--- START OF STORED DATA ---
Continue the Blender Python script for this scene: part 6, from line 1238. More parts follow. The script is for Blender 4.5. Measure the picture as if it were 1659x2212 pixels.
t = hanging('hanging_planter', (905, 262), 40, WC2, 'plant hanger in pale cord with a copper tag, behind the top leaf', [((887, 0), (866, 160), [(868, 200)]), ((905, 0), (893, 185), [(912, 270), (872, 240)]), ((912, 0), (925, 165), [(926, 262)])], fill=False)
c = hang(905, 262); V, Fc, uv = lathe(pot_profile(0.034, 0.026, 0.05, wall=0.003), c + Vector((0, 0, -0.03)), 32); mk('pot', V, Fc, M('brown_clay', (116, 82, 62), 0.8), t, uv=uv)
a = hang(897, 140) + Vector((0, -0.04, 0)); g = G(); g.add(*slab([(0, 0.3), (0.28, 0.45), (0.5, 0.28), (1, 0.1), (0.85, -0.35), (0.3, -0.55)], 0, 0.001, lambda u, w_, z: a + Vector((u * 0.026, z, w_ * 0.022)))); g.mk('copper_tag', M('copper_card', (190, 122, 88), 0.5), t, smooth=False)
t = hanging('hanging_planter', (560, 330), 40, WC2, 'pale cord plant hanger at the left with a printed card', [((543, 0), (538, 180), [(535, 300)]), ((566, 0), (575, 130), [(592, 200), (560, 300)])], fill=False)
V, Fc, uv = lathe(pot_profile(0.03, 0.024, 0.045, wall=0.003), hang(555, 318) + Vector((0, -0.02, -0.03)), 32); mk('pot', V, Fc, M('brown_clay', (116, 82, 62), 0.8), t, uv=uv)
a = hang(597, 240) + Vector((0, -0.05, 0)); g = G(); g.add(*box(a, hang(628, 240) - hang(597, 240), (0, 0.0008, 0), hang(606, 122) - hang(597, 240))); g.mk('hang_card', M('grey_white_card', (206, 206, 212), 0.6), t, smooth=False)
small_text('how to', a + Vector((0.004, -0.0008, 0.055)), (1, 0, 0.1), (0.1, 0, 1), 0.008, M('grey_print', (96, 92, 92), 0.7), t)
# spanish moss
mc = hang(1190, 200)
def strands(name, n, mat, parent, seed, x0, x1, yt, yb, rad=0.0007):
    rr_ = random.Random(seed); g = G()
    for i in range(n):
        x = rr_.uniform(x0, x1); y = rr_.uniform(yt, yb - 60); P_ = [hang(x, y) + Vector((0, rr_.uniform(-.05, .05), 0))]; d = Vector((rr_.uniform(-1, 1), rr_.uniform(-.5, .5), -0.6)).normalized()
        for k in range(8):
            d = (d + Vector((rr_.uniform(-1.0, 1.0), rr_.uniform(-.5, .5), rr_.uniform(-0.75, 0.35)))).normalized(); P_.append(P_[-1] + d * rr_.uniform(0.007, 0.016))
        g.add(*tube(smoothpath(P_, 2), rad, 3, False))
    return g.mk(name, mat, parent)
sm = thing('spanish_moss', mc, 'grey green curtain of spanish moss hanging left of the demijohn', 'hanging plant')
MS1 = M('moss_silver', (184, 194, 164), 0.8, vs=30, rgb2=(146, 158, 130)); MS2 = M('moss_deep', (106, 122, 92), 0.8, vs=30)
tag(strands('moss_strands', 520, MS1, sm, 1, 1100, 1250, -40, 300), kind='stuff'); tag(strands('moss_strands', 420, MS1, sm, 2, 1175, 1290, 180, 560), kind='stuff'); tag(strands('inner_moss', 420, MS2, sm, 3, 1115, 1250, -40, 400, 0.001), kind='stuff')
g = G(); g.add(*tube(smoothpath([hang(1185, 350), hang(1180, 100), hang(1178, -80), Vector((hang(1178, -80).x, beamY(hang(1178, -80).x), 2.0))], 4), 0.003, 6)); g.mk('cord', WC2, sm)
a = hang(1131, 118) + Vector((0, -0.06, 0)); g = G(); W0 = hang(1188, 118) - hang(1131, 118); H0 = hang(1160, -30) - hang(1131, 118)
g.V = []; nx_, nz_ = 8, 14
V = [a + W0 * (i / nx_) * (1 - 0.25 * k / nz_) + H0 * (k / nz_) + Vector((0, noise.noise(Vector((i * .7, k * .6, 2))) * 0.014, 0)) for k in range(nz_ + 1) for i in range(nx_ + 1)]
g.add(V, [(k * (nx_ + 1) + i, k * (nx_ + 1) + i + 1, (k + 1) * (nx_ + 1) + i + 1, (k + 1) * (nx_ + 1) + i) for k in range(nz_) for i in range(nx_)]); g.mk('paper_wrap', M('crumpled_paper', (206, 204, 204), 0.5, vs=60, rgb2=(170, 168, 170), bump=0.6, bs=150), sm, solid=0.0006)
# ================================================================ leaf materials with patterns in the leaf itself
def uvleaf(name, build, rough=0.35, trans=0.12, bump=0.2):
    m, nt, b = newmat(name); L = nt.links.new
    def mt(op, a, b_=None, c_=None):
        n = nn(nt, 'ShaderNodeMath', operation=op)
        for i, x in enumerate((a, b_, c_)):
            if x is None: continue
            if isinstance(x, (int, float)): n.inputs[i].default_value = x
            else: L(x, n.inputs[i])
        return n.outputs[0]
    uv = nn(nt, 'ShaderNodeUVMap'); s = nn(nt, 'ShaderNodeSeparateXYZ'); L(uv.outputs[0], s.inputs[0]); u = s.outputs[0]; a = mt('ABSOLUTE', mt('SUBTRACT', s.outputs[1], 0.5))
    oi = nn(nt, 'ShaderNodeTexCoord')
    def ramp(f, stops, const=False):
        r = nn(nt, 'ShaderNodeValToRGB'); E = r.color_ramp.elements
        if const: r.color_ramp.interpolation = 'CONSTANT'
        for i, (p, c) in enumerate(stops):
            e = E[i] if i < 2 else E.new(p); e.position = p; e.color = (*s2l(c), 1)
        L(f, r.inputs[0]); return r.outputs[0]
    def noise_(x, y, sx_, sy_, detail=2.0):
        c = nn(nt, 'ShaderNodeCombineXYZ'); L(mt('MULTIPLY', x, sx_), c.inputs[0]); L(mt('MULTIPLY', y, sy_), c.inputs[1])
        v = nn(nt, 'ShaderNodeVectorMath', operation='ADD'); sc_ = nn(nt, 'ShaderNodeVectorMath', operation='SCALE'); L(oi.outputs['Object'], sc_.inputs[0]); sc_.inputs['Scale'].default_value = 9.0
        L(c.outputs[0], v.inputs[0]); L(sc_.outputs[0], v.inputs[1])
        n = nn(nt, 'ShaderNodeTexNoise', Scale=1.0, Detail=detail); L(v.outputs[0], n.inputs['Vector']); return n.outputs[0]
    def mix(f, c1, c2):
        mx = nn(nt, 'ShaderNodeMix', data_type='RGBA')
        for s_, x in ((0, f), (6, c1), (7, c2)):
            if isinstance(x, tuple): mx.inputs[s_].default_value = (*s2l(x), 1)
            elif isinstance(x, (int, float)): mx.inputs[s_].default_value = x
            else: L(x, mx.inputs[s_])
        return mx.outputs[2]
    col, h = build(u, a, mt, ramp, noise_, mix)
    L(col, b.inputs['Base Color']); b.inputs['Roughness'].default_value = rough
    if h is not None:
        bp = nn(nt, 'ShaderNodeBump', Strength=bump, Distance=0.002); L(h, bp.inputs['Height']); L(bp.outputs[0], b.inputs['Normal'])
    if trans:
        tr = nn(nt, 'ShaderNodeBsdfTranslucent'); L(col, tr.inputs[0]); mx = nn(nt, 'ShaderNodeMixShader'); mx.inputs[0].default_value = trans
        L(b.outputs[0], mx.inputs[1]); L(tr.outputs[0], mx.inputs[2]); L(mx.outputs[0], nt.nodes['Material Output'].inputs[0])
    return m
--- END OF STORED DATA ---
▸ **TASK REQUIREMENTS**: Each line of the material above needs to be quoted exactly, please.

▸ **WRITTEN REPLY**:
Continue the Blender Python script for this scene: part 6, from line 1238. More parts follow. The script is for Blender 4.5. Measure the picture as if it were 1659x2212 pixels.
t = hanging('hanging_planter', (905, 262), 40, WC2, 'plant hanger in pale cord with a copper tag, behind the top leaf', [((887, 0), (866, 160), [(868, 200)]), ((905, 0), (893, 185), [(912, 270), (872, 240)]), ((912, 0), (925, 165), [(926, 262)])], fill=False)
c = hang(905, 262); V, Fc, uv = lathe(pot_profile(0.034, 0.026, 0.05, wall=0.003), c + Vector((0, 0, -0.03)), 32); mk('pot', V, Fc, M('brown_clay', (116, 82, 62), 0.8), t, uv=uv)
a = hang(897, 140) + Vector((0, -0.04, 0)); g = G(); g.add(*slab([(0, 0.3), (0.28, 0.45), (0.5, 0.28), (1, 0.1), (0.85, -0.35), (0.3, -0.55)], 0, 0.001, lambda u, w_, z: a + Vector((u * 0.026, z, w_ * 0.022)))); g.mk('copper_tag', M('copper_card', (190, 122, 88), 0.5), t, smooth=False)
t = hanging('hanging_planter', (560, 330), 40, WC2, 'pale cord plant hanger at the left with a printed card', [((543, 0), (538, 180), [(535, 300)]), ((566, 0), (575, 130), [(592, 200), (560, 300)])], fill=False)
V, Fc, uv = lathe(pot_profile(0.03, 0.024, 0.045, wall=0.003), hang(555, 318) + Vector((0, -0.02, -0.03)), 32); mk('pot', V, Fc, M('brown_clay', (116, 82, 62), 0.8), t, uv=uv)
a = hang(597, 240) + Vector((0, -0.05, 0)); g = G(); g.add(*box(a, hang(628, 240) - hang(597, 240), (0, 0.0008, 0), hang(606, 122) - hang(597, 240))); g.mk('hang_card', M('grey_white_card', (206, 206, 212), 0.6), t, smooth=False)
small_text('how to', a + Vector((0.004, -0.0008, 0.055)), (1, 0, 0.1), (0.1, 0, 1), 0.008, M('grey_print', (96, 92, 92), 0.7), t)
# spanish moss
mc = hang(1190, 200)
def strands(name, n, mat, parent, seed, x0, x1, yt, yb, rad=0.0007):
    rr_ = random.Random(seed); g = G()
    for i in range(n):
        x = rr_.uniform(x0, x1); y = rr_.uniform(yt, yb - 60); P_ = [hang(x, y) + Vector((0, rr_.uniform(-.05, .05), 0))]; d = Vector((rr_.uniform(-1, 1), rr_.uniform(-.5, .5), -0.6)).normalized()
        for k in range(8):
            d = (d + Vector((rr_.uniform(-1.0, 1.0), rr_.uniform(-.5, .5), rr_.uniform(-0.75, 0.35)))).normalized(); P_.append(P_[-1] + d * rr_.uniform(0.007, 0.016))
        g.add(*tube(smoothpath(P_, 2), rad, 3, False))
    return g.mk(name, mat, parent)
sm = thing('spanish_moss', mc, 'grey green curtain of spanish moss hanging left of the demijohn', 'hanging plant')
MS1 = M('moss_silver', (184, 194, 164), 0.8, vs=30, rgb2=(146, 158, 130)); MS2 = M('moss_deep', (106, 122, 92), 0.8, vs=30)
tag(strands('moss_strands', 520, MS1, sm, 1, 1100, 1250, -40, 300), kind='stuff'); tag(strands('moss_strands', 420, MS1, sm, 2, 1175, 1290, 180, 560), kind='stuff'); tag(strands('inner_moss', 420, MS2, sm, 3, 1115, 1250, -40, 400, 0.001), kind='stuff')
g = G(); g.add(*tube(smoothpath([hang(1185, 350), hang(1180, 100), hang(1178, -80), Vector((hang(1178, -80).x, beamY(hang(1178, -80).x), 2.0))], 4), 0.003, 6)); g.mk('cord', WC2, sm)
a = hang(1131, 118) + Vector((0, -0.06, 0)); g = G(); W0 = hang(1188, 118) - hang(1131, 118); H0 = hang(1160, -30) - hang(1131, 118)
g.V = []; nx_, nz_ = 8, 14
V = [a + W0 * (i / nx_) * (1 - 0.25 * k / nz_) + H0 * (k / nz_) + Vector((0, noise.noise(Vector((i * .7, k * .6, 2))) * 0.014, 0)) for k in range(nz_ + 1) for i in range(nx_ + 1)]
g.add(V, [(k * (nx_ + 1) + i, k * (nx_ + 1) + i + 1, (k + 1) * (nx_ + 1) + i + 1, (k + 1) * (nx_ + 1) + i) for k in range(nz_) for i in range(nx_)]); g.mk('paper_wrap', M('crumpled_paper', (206, 204, 204), 0.5, vs=60, rgb2=(170, 168, 170), bump=0.6, bs=150), sm, solid=0.0006)
# ================================================================ leaf materials with patterns in the leaf itself
def uvleaf(name, build, rough=0.35, trans=0.12, bump=0.2):
    m, nt, b = newmat(name); L = nt.links.new
    def mt(op, a, b_=None, c_=None):
        n = nn(nt, 'ShaderNodeMath', operation=op)
        for i, x in enumerate((a, b_, c_)):
            if x is None: continue
            if isinstance(x, (int, float)): n.inputs[i].default_value = x
            else: L(x, n.inputs[i])
        return n.outputs[0]
    uv = nn(nt, 'ShaderNodeUVMap'); s = nn(nt, 'ShaderNodeSeparateXYZ'); L(uv.outputs[0], s.inputs[0]); u = s.outputs[0]; a = mt('ABSOLUTE', mt('SUBTRACT', s.outputs[1], 0.5))
    oi = nn(nt, 'ShaderNodeTexCoord')
    def ramp(f, stops, const=False):
        r = nn(nt, 'ShaderNodeValToRGB'); E = r.color_ramp.elements
        if const: r.color_ramp.interpolation = 'CONSTANT'
        for i, (p, c) in enumerate(stops):
            e = E[i] if i < 2 else E.new(p); e.position = p; e.color = (*s2l(c), 1)
        L(f, r.inputs[0]); return r.outputs[0]
    def noise_(x, y, sx_, sy_, detail=2.0):
        c = nn(nt, 'ShaderNodeCombineXYZ'); L(mt('MULTIPLY', x, sx_), c.inputs[0]); L(mt('MULTIPLY', y, sy_), c.inputs[1])
        v = nn(nt, 'ShaderNodeVectorMath', operation='ADD'); sc_ = nn(nt, 'ShaderNodeVectorMath', operation='SCALE'); L(oi.outputs['Object'], sc_.inputs[0]); sc_.inputs['Scale'].default_value = 9.0
        L(c.outputs[0], v.inputs[0]); L(sc_.outputs[0], v.inputs[1])
        n = nn(nt, 'ShaderNodeTexNoise', Scale=1.0, Detail=detail); L(v.outputs[0], n.inputs['Vector']); return n.outputs[0]
    def mix(f, c1, c2):
        mx = nn(nt, 'ShaderNodeMix', data_type='RGBA')
        for s_, x in ((0, f), (6, c1), (7, c2)):
            if isinstance(x, tuple): mx.inputs[s_].default_value = (*s2l(x), 1)
            elif isinstance(x, (int, float)): mx.inputs[s_].default_value = x
            else: L(x, mx.inputs[s_])
        return mx.outputs[2]
    col, h = build(u, a, mt, ramp, noise_, mix)
    L(col, b.inputs['Base Color']); b.inputs['Roughness'].default_value = rough
    if h is not None:
        bp = nn(nt, 'ShaderNodeBump', Strength=bump, Distance=0.002); L(h, bp.inputs['Height']); L(bp.outputs[0], b.inputs['Normal'])
    if trans:
        tr = nn(nt, 'ShaderNodeBsdfTranslucent'); L(col, tr.inputs[0]); mx = nn(nt, 'ShaderNodeMixShader'); mx.inputs[0].default_value = trans
        L(b.outputs[0], mx.inputs[1]); L(tr.outputs[0], mx.inputs[2]); L(mx.outputs[0], nt.nodes['Material Output'].inputs[0])
    return m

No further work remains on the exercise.